What was our village’s political colour?

Murray Williams looks at the votes to sum up how Paekākāriki voted in the 2023 election.


Spare a thought for the folk who actually ran our recent elections – those of the Electoral Commission.
The forward planning, the operations at polling stations, the compiling the results are all undoubtedly
fraught with opportunities for hiccups. Yet, when I awoke on the Sunday morning, barely 12 hours after
the close of voting, I could (and did) go online to the Commission’s website to view tabulations of each
electorate’s outcome.

The tabulation for each comprised a polling station by polling station detailing of votes for each candidate, and votes for each party. Furthermore, those details were given separately for advanced voting, and for votes cast on polling day itself. Of course, special votes, those cast from outside
of the voter’s electorate, weren’t included but 100% of within-electorate votes were, all compiled and
published within 12 hours. A remarkable outcome.

These details are what all political parties will later scrutinise and they are also the details that will
inform electorate boundary changes ahead of the 2026 election.

In our village, we had two opportunities to vote early and again on polling day. How and when
Paekākārikians voted at our village polling stations is captured in the Electoral Commission’s tabulations.
And this detail hints at the political ‘colour’ of our village.

How did we vote for our electorate MP? Eight candidates, 697 valid votes cast. A pretty clear
outcome with Barbara Edmonds (Labour) receiving 55% of all votes, and the Greens and National candidates receiving 18-19% each. No other candidate received more than 3%.

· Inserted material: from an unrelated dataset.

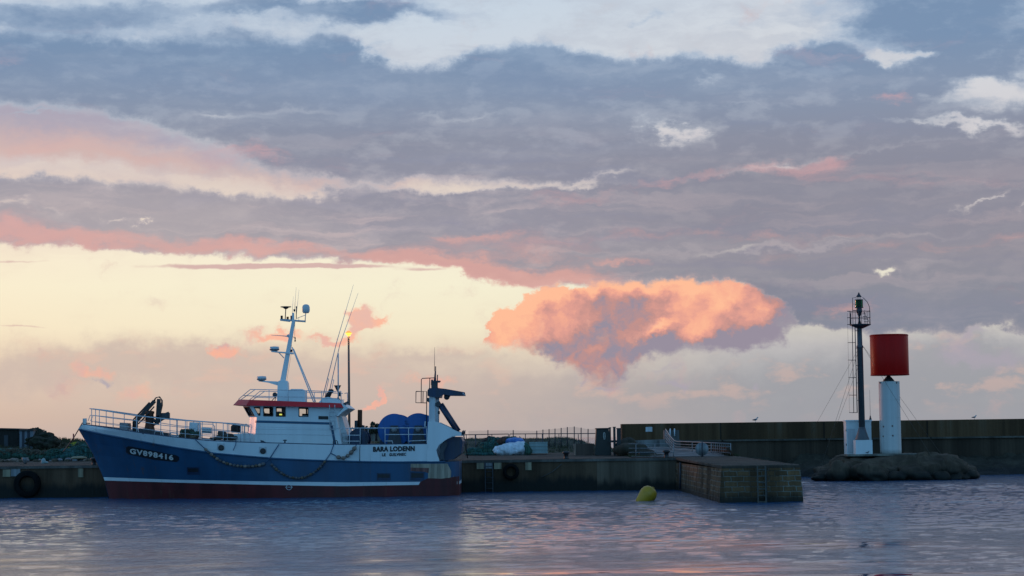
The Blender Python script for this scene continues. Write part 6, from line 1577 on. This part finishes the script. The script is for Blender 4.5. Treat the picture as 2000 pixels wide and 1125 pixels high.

However, party votes (701 were valid) didn’t reflect the electorate pattern. The Greens and Labour each
received a third of votes cast, clear evidence of some vote splitting. Perhaps something of the same occurred between ACT and National with ACT receiving twice as many votes as its electorate candidate and National about one-quarter fewer. Te Pāti Māori and The Opportunities Party both received the same level of support as New Zealand First.

So, what is the political colour of our village? No surprises there … we are the same colour as the two
electoral billboards erected opposite the school that were neither destroyed nor disfigured!